Сейчас сижу в штабе, дежурю, есть время и есть настроение обо всем подумать. Опишу всё по порядку.

Восемнадцатого после обеда меня подполковник Варфоломеев послал на полигон – с той же целью. Дороги развезло, и мы с шофером застряли. Часов пять провозились, все вымокли и перепачкались грязью. Выручило знание латышского языка: я взял у латыша двух лошадей, и мы выволокли нашу «санитарку».

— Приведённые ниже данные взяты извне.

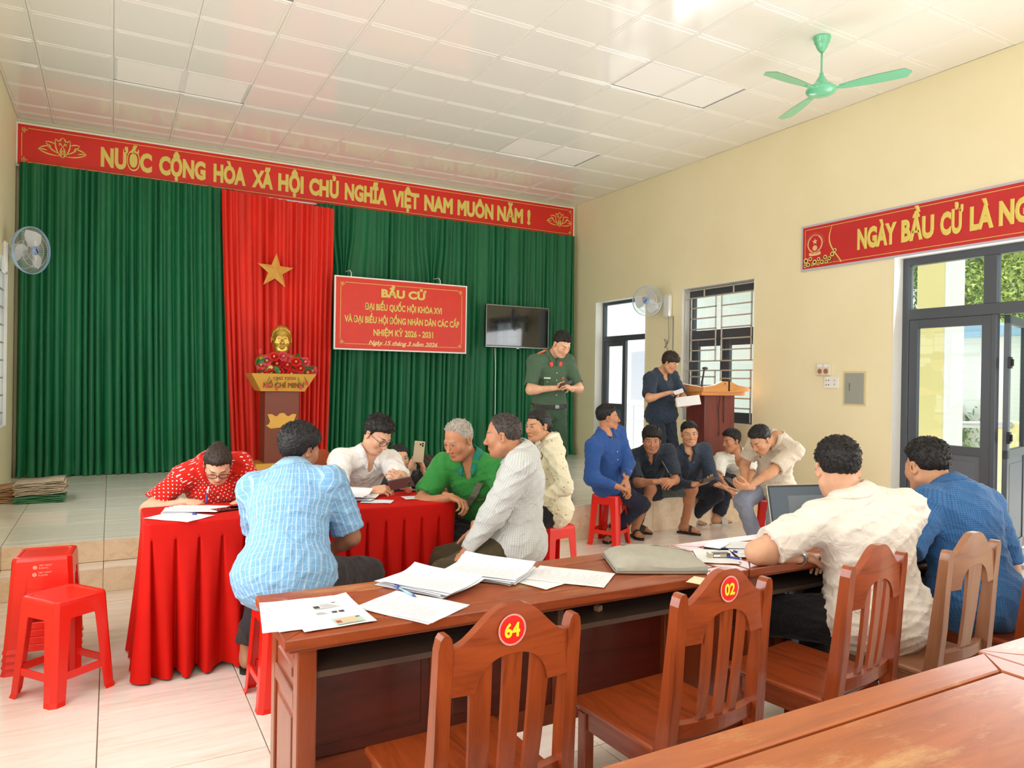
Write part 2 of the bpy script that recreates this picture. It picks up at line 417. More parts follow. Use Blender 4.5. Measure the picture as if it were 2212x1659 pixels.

Ночь переночевал в гостинице в Тукумсе, утром поехал в Ригу. Домой приехал в семь часов. Рита открыла дверь тёпленькая, заспанная, её глаза горели огнем. Видно, крепко соскучилась, чуть не задушила меня в объятиях. Она без меня сильно болела: стирала белье и надорвалась. Сказать по правде, я тоже соскучился. Даже не так: стал ощущать, что мне чего-то не хватает. Всё-таки она мне дорога, Рита. Дорога, несмотря на все размолвки между нами. Да, она меня крепко любит, но… о себе я это боюсь сказать. Какой-то туман, холод, мрак окутал моё чувство.

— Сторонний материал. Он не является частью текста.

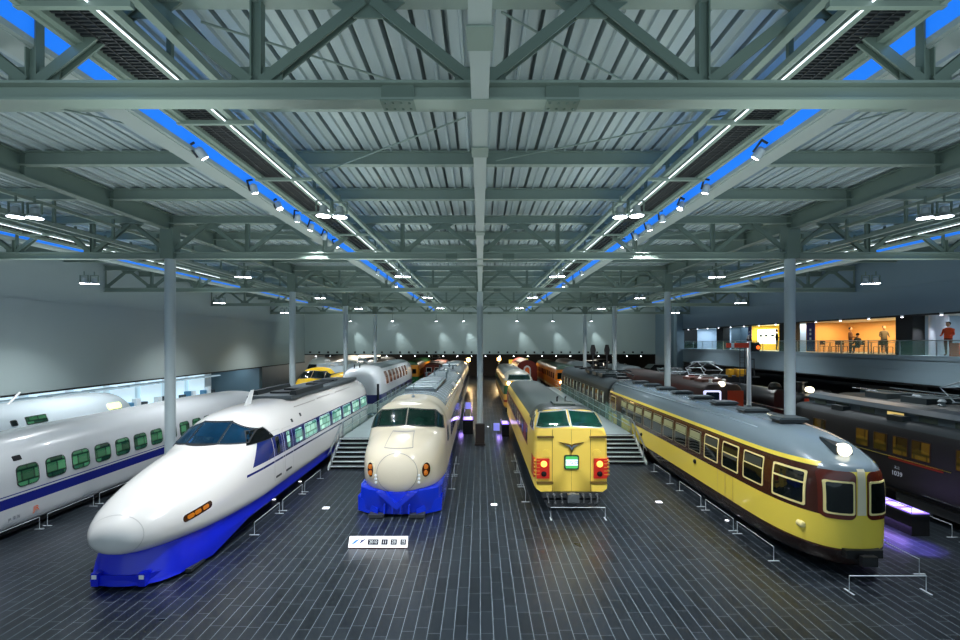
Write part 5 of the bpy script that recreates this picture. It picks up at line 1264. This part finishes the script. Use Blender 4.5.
# ---------------------------------------------------- people and furniture in the gallery
def limb_mesh(name, joints, edges, radii, m, parent):
    me = bpy.data.meshes.new(name); me.from_pydata(joints, edges, []); o = bpy.data.objects.new(name, me); C.objects.link(o)
    sk = o.modifiers.new('Skin', 'SKIN'); 
    for i, r in enumerate(radii): me.skin_vertices[0].data[i].radius = (r, r) if False else (r, r)
    o.modifiers.new('Sub', 'SUBSURF').levels = 1; me.materials.append(m); o.parent = parent; return o
def person(label, loc, rz, sit, top, leg='#20242c', hair='#140e0a'):
    t = thing('person', label, 'person', loc, rz)
    hip = .5 if sit else .92
    if sit: legs = [(.10, -.42, .48), (.10, -.45, .08), (.11, -.58, .04)]
    else: legs = [(.10, -.02, .5), (.10, .02, .09), (.11, -.13, .04)]
    J = [(0, 0, hip), (0, -.01, hip+.28), (0, 0, hip+.50), (0, -.01, hip+.60)]; E = [(0, 1), (1, 2), (2, 3)]; R = [.15, .14, .15, .055]
    for sx in (-1, 1):
        n = len(J); J += [(sx*.10, -.03, hip-.02)] + [(sx*p[0], p[1], p[2]) for p in legs]; E += [(0, n), (n, n+1), (n+1, n+2), (n+2, n+3)]; R += [.10, .065, .042, .035]
        n = len(J); J += [(sx*.19, 0, hip+.48), (sx*.25, -.04, hip+.2), (sx*.2, -.28, hip+.14), (sx*.17, -.36, hip+.16)]; E += [(2, n), (n, n+1), (n+1, n+2), (n+2, n+3)]; R += [.055, .045, .035, .03]
    me = bpy.data.meshes.new('body'); me.from_pydata(J, E, []); o = bpy.data.objects.new('body', me); C.objects.link(o); o.parent = t
    o.modifiers.new('Skin', 'SKIN')
    if not me.skin_vertices:
        bpy.context.view_layer.update()
    for i, r in enumerate(R): me.skin_vertices[0].data[i].radius = (r, r)
    me.skin_vertices[0].data[0].use_root = True
    o.modifiers.new('Sub', 'SUBSURF').levels = 1
    me.materials.append(livery('clothes_'+top+leg, top, [(-1, hip+.02, -9, 9, 0, leg)], .8, 0))
    b = MB(); b.lathe([(.02, -.13), (.06, -.11), (.085, -.03), (.09, .04), (.07, .1), (.02, .125)], 14, (0, -.02, hip+.74)); b.lathe([(.01, -.13), (.02, -.1)], 8, (0, -.02, hip+.73), 'y')
    h = b.build('head', mat('skin', '#c89878', .6), t, smooth=True)
    b = MB(); b.lathe([(.095, -.02), (.1, .05), (.08, .11), (.02, .14)], 14, (0, .005, hip+.75)); b.build('hair', mat('hair'+hair, hair, .8), h, smooth=True)
    return t
TBL = CHR = None
def table(x, y, lab):
    global TBL
    if TBL is None:
        TBL = thing('cafe_table', lab, 'table', (x, y, 5.75), 0, 'tables in the orange restaurant')
        MB().lathe([(.38, .70), (.4, .72), (.4, .74)], 20).build('tabletop', mat('table_pale', '#d8c090', .4), TBL); MB().lathe([(.03, .02), (.03, .70)], 8).build('stem', DARK, TBL); MB().lathe([(.22, 0), (.22, .02)], 14).build('base', DARK, TBL)
    else: dup(TBL, lab, (x, y, 5.75))
def chair(x, y, rz, lab):
    global CHR
    if CHR is None:
        CHR = thing('cafe_chair', lab, 'chair', (x, y, 5.75), rz, 'chairs in the orange restaurant'); m_ = mat('chair_brown', '#2a1a12', .5)
        MB().box(-.2, .2, -.2, .2, .43, .46).build('seat', m_, CHR); MB().box(-.19, .19, .18, .21, .55, .85).build('backrest', m_, CHR)
        for sx in (-1, 1):
            for sy in (-1, 1):
                b = MB(); b.bar((sx*.18, sy*.18, 0), (sx*.18, sy*.18, .43 if sy < 0 else .85), .03); b.build('leg', m_, CHR)
    else: dup(CHR, lab, (x, y, 5.75), rz)
ty = [28.8, 30.6, 32.4, 34.2]
for i, y in enumerate(ty):
    table(25.2, y, '%s small round table from the dark pier in the orange restaurant' % ORD[i])
    chair(25.2, y+.58, 0, 'dark chair behind the %s round table from the dark pier' % ORD[i])
    if i != 2: chair(25.2, y-.58, PI, 'dark chair in front of the %s round table from the dark pier' % ORD[i])
person('person in dark clothes sitting with back turned at the middle restaurant table', (25.2, 31.7, 5.72), PI, True, '#15181c')
person('person in brown top standing at the far end of the orange restaurant', (26.5, 34.0, 5.77), .6, False, '#4a2c1a')
person('person in grey top standing behind a table in the orange restaurant', (26.7, 31.4, 5.77), -.4, False, '#5c5648')
person('person in orange-red coat standing in the pale gallery room by the glass', (24.75, 25.1, 5.77), -1.2, False, '#d04a1c', '#7a2c14')
b = MB(); b.cbox((24.75, 24.55, 6.1), (.5, .5, .7)); tag(b.build('orange_stool', mat('stool_orange', '#c04818', .5)), 'orange-red block seat beside the person in orange coat', 'seat')
person('person in dark coat standing before the bright yellow room screen', (24.6, 39.4, 5.77), 1.0, False, '#20262c')
# ================================================================== WORLD, CAMERA
w = bpy.data.worlds.new('World'); SC.world = w; w.use_nodes = True
w.node_tree.nodes['Background'].inputs[0].default_value = (.55, .72, .85, 1)
w.node_tree.nodes['Background'].inputs[1].default_value = .6
cd = bpy.data.cameras.new('Camera'); cam = bpy.data.objects.new('Camera', cd); C.objects.link(cam)
cam.location = (0, 0, CH); cam.rotation_euler = (PI/2, 0, 0)
cd.sensor_width = 36; cd.lens = 36*F/960; cd.shift_y = (HZ-320)/960; cd.clip_end = 300; cd.clip_start = .05
SC.camera = cam
SC.view_settings.view_transform = 'Standard'; SC.view_settings.look = 'None'; SC.view_settings.gamma = 1
SC.view_settings.use_curve_mapping = False; SC.view_settings.exposure = .82
SC.cycles.use_denoising = True; SC.cycles.max_bounces = 6; SC.cycles.sample_clamp_indirect = 6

– Мы же договорились не вспоминать о прошлом, – говорила она как-то мне недавно, – ты можешь требовать с меня теперь, когда мы вместе, а за мое прошлое – прошу тебя, не сердись. Ты не думай об этом.

Легко сказать – не думай! Нет, надо дать ей почитать мой дневник. Пусть догадается, какую мне надо открыть в ней «изюминку».

Вчерашний день мы провели очень сладко. Я думал, что холодок в моей груди растаял. А утром – снова тоска. Что за чертовщина!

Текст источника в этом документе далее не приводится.